I watched a trailer of a video that I wanted to buy. A man named Cheng -Khee Chee was dashing beautiful delicious color on very wet paper and then taking it off and then adding dimension and detail of his favorite subjects - coys. It was only minutes but I had to try it. What did I have to lose but a 1/2 sheet of 340lb watercolor paper?
I decided to paint a horse - go figure. But I wanted to give up control and let the horse come floating out of the picture like this talented man's coys came to life before my eyes.
So I painted quickly, intuitively.
I painted with a bigger brush. I put massive amounts of color on and then I took it off. Crazy, huh?
I stopped myself and walked away even though I was having so much fun. He was still sorta damp when I took the picture. (click him to get more detail)
And don't laugh at this one... I kept my blurry reading glasses on so I could keep some softness.

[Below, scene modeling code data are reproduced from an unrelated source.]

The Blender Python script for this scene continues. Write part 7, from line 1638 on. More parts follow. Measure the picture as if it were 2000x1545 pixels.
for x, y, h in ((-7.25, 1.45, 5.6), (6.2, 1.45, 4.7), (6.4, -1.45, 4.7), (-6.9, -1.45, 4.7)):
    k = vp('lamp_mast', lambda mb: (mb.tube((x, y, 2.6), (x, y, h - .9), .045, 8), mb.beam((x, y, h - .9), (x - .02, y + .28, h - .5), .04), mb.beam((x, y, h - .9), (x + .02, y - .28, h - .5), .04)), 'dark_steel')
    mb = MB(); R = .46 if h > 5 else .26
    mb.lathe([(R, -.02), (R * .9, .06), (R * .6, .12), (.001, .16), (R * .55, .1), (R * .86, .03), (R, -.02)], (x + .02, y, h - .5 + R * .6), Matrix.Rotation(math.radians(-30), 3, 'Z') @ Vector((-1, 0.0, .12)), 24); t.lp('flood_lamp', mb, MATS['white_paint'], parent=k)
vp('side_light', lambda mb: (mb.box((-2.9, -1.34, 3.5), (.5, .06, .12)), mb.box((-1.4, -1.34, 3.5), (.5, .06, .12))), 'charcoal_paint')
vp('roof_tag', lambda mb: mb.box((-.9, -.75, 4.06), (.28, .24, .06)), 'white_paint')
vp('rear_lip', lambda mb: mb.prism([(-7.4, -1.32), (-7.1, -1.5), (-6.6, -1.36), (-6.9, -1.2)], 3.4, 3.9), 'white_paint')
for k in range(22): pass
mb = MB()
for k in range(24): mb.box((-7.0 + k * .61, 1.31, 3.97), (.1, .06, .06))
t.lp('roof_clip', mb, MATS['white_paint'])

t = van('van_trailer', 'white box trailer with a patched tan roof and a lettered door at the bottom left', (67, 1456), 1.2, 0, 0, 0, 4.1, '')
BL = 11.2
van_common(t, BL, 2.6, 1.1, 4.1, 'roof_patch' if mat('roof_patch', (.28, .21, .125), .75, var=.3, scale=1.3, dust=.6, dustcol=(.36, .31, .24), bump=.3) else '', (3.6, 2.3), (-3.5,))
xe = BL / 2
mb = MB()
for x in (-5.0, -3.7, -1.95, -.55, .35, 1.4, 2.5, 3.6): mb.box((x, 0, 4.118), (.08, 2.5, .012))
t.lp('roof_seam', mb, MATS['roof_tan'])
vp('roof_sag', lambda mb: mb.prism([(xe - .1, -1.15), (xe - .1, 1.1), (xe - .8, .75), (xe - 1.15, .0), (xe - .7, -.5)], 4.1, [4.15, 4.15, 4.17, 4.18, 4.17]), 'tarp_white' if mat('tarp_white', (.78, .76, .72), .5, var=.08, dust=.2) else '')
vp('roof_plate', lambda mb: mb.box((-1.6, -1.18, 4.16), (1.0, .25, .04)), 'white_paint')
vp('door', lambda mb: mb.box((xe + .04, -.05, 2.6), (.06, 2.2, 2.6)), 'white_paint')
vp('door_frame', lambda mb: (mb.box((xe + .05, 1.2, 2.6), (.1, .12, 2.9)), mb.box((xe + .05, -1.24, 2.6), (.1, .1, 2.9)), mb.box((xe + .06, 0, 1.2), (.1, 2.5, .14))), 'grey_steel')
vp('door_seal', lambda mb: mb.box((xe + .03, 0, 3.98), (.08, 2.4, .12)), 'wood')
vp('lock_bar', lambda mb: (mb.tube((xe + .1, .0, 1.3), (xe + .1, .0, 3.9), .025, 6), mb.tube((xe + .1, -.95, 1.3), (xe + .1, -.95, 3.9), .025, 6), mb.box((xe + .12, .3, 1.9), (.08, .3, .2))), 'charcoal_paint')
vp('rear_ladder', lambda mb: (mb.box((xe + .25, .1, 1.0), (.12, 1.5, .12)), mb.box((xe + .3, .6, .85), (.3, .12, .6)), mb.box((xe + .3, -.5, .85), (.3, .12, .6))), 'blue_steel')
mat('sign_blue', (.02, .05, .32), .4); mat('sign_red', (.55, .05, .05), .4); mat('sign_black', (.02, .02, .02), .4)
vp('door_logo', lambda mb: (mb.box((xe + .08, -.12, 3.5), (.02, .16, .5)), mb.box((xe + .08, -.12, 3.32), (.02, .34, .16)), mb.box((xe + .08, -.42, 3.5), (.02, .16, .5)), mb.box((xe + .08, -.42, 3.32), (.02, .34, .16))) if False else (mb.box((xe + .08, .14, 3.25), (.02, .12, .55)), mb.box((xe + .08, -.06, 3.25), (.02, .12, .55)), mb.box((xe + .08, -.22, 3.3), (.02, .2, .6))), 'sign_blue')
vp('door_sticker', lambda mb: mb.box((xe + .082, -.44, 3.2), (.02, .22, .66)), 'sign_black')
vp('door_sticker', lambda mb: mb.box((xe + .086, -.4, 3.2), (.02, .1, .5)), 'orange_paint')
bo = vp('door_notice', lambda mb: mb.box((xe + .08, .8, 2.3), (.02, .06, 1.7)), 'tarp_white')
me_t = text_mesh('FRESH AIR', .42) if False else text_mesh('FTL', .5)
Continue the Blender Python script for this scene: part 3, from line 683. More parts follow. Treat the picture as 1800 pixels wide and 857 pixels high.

And I like him. You don't hear me saying that very often. But he doesn't have all those hard edges and tiny bush strokes that I don't like. I didn't draw him, and erase him and over-draw him again - he just came out, because I trusted myself. I TRUSTED MYSELF!! Can you party with me right now!! Can you slap my butt while we do the happy dance? This is huge!! ....now i'm feeling uncertain....like maybe you won't like it and won't see what i see....that it's really better.., i think.... BUT, i'm gonna trust myself and push the publish button. .... and then wonder, is he finished....., is he just interesting to me,.... like is he good today, but not good tomorrow... hmmm...i'm already tired of looking at him... he just told me he didn't care whether i like him or not... he is what he is... He is what he is... today, and I'm enough today.